• _Instructions to follow_
Copy out each line that includes the word "from".

*** Given data ***

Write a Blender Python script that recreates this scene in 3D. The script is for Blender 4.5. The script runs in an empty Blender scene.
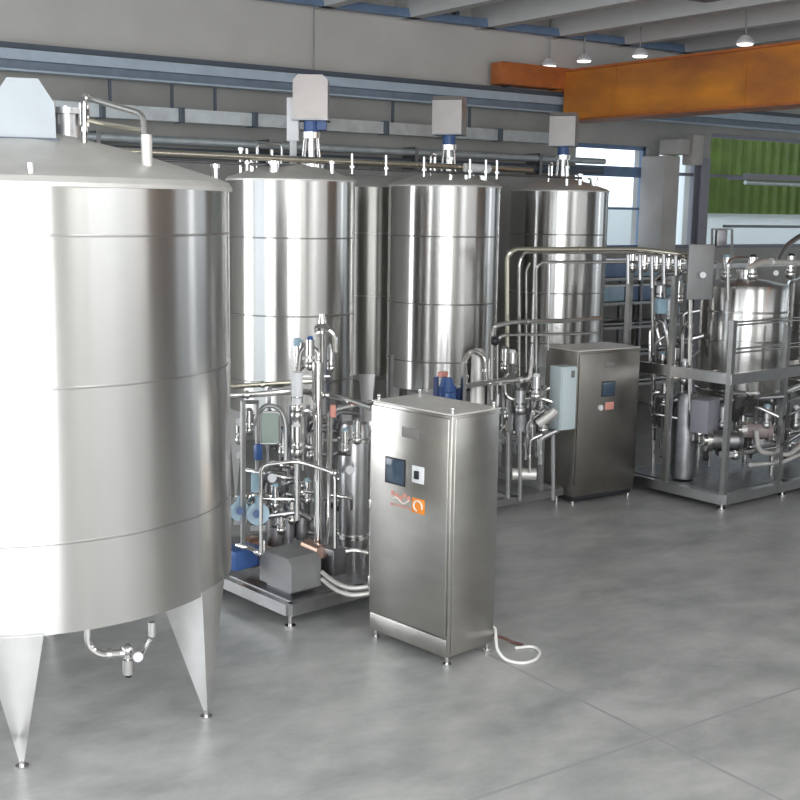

***
*** Given data ***

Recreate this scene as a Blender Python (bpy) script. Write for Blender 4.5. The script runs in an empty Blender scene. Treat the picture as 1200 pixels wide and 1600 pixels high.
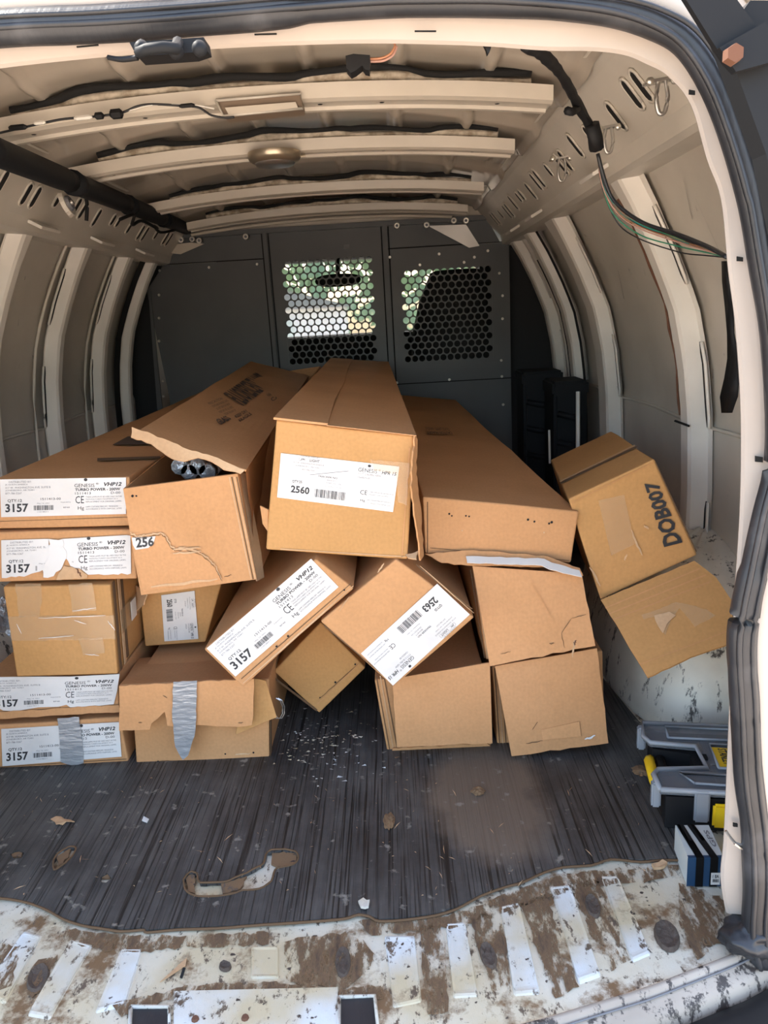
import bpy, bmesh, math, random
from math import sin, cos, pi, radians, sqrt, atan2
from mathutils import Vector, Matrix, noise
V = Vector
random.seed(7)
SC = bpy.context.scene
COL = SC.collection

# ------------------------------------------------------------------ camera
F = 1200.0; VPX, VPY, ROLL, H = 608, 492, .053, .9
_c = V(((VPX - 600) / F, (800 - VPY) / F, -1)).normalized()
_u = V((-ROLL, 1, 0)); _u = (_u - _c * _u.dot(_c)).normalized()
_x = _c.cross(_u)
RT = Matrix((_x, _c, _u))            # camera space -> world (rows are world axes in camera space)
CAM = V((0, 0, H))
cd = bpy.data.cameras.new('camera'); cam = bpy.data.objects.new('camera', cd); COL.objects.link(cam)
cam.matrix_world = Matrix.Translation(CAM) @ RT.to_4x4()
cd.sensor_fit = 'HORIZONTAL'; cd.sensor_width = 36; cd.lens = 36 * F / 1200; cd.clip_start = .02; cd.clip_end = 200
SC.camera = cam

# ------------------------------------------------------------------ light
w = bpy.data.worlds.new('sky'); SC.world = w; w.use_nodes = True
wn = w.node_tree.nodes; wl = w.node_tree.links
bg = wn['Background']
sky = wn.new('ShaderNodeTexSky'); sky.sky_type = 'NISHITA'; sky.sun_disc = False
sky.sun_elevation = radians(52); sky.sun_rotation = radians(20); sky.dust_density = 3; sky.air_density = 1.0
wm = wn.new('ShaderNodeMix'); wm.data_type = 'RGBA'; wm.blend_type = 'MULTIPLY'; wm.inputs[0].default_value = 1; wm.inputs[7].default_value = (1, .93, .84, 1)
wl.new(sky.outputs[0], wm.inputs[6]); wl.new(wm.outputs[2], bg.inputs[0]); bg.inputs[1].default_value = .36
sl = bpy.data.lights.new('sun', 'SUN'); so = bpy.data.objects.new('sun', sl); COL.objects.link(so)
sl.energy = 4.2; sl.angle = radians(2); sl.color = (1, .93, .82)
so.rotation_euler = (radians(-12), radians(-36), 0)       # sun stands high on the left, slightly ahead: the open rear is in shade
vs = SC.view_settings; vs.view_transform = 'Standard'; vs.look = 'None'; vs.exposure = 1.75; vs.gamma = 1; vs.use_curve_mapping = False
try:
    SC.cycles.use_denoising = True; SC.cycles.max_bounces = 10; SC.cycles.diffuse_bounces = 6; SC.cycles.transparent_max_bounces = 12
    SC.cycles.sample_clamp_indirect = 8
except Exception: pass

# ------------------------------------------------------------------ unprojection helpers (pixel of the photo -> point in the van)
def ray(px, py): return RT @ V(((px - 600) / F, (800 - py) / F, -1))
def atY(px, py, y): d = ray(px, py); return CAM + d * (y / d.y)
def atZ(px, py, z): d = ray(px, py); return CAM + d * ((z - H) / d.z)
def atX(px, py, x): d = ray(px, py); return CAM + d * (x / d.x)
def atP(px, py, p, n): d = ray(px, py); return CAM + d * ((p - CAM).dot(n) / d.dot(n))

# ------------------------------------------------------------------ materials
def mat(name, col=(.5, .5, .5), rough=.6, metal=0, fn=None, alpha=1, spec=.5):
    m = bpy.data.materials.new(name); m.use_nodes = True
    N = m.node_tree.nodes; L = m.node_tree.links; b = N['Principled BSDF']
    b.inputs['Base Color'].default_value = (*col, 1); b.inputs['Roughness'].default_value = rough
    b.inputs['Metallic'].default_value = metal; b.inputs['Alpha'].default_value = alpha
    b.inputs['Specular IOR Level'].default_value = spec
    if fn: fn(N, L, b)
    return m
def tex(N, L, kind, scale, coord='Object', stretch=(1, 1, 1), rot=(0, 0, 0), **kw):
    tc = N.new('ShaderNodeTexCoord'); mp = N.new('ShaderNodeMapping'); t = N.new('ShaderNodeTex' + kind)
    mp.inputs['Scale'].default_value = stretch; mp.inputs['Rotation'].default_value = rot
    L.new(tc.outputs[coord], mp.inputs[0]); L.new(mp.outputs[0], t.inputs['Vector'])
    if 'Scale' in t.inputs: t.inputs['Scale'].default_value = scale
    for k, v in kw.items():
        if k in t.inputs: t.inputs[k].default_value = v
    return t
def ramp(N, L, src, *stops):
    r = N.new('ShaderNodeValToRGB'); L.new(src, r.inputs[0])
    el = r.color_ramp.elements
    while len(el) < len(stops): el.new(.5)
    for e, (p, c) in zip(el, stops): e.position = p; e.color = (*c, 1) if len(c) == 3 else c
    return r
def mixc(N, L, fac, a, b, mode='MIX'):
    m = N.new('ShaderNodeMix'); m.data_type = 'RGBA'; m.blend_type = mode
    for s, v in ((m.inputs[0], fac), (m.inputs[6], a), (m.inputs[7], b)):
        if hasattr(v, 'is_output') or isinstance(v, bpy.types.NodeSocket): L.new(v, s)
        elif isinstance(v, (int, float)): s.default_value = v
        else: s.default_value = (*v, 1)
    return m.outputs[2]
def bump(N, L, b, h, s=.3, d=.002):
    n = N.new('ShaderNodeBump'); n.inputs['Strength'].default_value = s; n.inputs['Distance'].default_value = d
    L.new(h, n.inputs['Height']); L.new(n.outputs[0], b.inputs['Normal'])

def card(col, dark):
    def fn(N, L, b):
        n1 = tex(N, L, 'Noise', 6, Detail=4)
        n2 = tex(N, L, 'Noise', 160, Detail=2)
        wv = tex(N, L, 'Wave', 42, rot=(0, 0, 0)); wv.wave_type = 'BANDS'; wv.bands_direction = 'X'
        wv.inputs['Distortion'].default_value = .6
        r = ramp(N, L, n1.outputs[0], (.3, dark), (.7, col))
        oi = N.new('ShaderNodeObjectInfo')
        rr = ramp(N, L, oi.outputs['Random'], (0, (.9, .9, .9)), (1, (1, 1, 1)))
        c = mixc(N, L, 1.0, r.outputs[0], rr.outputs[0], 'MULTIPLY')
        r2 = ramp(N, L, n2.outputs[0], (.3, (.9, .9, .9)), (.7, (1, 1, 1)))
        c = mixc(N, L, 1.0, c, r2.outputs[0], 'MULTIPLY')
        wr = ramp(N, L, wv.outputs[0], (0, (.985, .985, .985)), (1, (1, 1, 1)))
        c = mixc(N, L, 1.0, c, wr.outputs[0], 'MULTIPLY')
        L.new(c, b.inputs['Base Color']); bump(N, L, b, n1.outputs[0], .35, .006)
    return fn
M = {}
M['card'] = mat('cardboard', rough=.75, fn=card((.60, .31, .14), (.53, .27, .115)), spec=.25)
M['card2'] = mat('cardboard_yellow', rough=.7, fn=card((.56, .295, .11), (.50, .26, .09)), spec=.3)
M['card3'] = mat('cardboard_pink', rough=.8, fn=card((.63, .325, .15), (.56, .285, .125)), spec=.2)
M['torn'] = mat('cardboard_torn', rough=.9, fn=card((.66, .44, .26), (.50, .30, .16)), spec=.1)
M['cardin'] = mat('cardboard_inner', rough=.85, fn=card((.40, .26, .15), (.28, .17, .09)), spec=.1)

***
*** Given data ***

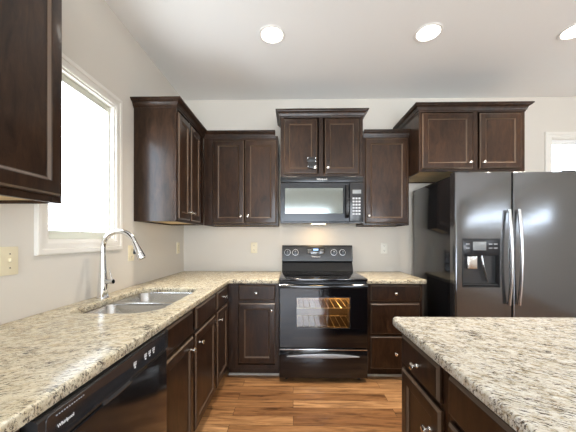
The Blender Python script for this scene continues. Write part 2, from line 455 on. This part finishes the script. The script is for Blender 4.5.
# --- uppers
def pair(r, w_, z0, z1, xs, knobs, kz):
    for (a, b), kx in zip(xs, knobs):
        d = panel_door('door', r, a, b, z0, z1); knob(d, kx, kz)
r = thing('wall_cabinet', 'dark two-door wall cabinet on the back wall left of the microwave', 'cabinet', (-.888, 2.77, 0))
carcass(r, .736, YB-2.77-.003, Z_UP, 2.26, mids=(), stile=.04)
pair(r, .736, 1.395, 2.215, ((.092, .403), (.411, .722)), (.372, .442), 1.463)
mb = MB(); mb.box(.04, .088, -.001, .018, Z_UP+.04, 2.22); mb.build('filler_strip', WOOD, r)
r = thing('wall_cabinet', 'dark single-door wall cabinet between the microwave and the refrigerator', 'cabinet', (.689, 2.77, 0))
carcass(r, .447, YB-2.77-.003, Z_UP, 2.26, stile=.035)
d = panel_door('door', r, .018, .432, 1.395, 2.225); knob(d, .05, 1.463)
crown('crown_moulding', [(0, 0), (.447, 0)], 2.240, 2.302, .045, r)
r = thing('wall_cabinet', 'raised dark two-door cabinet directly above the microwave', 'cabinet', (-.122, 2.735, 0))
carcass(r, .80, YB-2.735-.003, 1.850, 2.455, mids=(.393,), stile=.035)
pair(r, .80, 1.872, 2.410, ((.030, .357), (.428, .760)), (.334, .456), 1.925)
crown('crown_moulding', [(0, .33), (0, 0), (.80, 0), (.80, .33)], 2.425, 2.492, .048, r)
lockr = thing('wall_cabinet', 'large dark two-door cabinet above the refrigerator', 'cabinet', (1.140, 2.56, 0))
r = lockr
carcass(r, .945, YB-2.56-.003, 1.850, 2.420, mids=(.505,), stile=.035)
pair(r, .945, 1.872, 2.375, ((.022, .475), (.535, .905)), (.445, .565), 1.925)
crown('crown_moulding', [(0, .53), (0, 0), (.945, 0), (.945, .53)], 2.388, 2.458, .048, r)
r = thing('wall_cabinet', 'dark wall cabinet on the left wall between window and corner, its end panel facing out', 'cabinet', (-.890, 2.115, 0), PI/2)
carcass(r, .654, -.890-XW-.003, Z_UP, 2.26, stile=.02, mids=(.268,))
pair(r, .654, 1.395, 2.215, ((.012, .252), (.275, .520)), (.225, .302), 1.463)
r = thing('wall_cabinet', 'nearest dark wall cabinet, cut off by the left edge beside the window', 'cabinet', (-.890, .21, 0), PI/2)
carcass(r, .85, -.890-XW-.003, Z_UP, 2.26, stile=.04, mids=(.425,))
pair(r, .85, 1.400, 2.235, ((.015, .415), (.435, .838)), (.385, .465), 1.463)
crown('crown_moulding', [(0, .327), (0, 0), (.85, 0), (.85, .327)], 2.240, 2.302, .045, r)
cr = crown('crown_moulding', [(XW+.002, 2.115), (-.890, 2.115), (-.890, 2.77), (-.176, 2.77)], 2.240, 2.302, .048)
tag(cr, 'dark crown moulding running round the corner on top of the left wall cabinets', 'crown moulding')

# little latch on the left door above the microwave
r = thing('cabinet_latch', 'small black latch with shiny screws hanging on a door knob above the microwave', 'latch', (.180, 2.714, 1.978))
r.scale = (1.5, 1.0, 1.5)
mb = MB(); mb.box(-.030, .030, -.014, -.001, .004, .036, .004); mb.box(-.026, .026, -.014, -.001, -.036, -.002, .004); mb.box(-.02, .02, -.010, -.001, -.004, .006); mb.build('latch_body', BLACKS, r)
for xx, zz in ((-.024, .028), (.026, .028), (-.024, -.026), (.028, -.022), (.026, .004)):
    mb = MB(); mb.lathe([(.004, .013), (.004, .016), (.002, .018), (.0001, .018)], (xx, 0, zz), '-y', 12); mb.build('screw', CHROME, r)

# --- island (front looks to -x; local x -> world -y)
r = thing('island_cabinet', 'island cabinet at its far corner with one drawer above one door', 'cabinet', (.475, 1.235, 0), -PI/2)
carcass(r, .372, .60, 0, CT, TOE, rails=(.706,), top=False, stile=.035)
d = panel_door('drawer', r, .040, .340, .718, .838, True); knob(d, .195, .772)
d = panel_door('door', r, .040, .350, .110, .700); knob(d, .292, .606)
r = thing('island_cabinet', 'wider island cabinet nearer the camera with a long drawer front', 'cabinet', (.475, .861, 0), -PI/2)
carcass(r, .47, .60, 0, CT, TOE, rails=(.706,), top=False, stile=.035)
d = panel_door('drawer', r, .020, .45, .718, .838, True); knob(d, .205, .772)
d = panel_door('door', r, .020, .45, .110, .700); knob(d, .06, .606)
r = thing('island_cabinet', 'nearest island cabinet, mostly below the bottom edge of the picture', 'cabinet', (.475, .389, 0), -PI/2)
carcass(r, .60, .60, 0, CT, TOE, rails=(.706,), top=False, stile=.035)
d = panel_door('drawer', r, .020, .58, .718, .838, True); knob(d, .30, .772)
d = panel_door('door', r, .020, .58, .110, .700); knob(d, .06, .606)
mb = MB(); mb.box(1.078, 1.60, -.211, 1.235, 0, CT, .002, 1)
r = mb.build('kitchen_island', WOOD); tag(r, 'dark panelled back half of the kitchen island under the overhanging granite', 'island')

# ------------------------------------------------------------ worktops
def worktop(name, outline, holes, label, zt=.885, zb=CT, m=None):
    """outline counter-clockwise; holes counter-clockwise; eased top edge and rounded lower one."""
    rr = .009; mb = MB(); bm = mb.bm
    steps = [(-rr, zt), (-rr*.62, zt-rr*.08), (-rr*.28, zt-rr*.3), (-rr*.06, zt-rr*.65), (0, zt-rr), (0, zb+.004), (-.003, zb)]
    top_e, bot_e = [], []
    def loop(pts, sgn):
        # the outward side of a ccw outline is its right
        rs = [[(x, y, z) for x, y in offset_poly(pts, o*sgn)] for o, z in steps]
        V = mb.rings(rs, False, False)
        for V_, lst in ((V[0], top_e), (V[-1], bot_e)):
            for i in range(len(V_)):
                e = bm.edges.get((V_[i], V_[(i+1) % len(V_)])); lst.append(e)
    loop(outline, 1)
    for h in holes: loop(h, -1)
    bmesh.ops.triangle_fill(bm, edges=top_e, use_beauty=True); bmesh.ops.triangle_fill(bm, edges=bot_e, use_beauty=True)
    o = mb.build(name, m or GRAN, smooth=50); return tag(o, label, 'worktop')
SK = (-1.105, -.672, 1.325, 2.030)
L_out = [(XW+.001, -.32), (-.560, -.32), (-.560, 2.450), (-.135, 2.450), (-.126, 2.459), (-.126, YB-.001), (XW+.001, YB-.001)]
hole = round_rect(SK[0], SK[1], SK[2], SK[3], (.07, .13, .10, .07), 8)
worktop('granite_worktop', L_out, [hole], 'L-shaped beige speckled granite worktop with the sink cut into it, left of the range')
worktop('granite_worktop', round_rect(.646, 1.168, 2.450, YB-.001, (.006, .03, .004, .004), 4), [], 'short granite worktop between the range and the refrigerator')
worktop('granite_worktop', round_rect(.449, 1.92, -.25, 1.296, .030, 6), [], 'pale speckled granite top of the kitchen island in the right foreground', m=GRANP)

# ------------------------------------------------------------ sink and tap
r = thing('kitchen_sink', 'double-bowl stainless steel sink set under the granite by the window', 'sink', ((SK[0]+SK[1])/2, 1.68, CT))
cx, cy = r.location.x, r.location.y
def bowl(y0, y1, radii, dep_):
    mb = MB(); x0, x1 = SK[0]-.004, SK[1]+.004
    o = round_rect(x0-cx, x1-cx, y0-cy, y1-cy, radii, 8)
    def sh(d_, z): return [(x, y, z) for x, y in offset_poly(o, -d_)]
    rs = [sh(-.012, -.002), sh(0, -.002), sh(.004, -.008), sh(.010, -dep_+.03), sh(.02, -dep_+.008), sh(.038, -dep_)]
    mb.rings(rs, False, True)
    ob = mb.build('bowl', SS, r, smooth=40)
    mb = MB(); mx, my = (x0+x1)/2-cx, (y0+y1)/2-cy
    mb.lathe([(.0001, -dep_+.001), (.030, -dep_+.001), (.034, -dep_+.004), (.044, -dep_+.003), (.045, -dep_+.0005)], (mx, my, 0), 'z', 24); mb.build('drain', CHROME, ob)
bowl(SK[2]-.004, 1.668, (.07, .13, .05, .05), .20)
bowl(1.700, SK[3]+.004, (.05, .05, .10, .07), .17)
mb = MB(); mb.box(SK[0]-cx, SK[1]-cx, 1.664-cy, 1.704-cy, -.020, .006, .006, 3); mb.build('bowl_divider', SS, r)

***

• _Written solution_
from math import sin, cos, pi, radians, sqrt, atan2
from mathutils import Vector, Matrix, noise
The Blender Python script for this scene continues. Write part 2, from line 455 on. This part finishes the script. The script is for Blender 4.5.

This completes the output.